In 2001, the Virginia General Assembly permitted counties with populations that were more than 12 percent prisoners to ignore the inmates when doing internal redistricting. But some counties do not have enough inmates to qualify and must include them.
Also, counties that could exclude inmates only could do so for state prison inmates, not inmates at federal prisons or regional jails. This includes Prince George County, which has about 4,700 federal and regional jail inmates in facilities near Fort Lee, Ingram said.
Peter Wagner, executive director of the Prison Policy Initiative, said Ingram's bill would permit localities where any one district has an inmate population of more than 12 percent to exclude the prisoners and federal and jail inmates.

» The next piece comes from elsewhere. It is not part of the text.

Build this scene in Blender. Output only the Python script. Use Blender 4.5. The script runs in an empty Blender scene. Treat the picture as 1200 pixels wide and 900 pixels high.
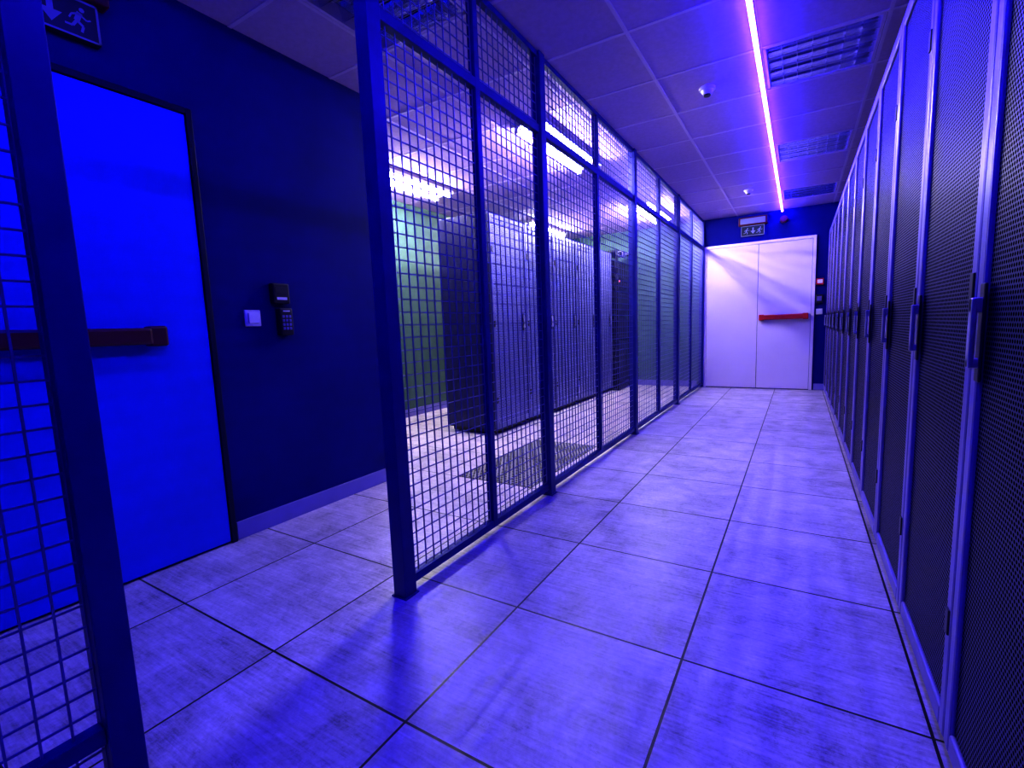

Wagner said that some counties such as Powhatan, Southampton and Nottoway do not have enough inmates to qualify for the current, countywide 12 percent eligibility. But he said they do have prisons or jails that leave one or more districts with inmate populations far greater than 12 percent of the total district population.
The effect, Wagner said, is that in a district with a population made up of 50 percent nonvoting inmates, those who vote there have twice the clout of the voters in a district with no prisoners.
Last year, the Prince George Board of Supervisors passed a resolution asking lawmakers to allow localities with a district where the inmate population exceeds 12 percent to exclude the prisoners when redistricting and to permit localities to exclude federal and regional jail inmates, in addition to state prison inmates.
Ingram said his bill simply would allow localities to exclude the inmates, not require them to do so.
"I think this year it will go," he said.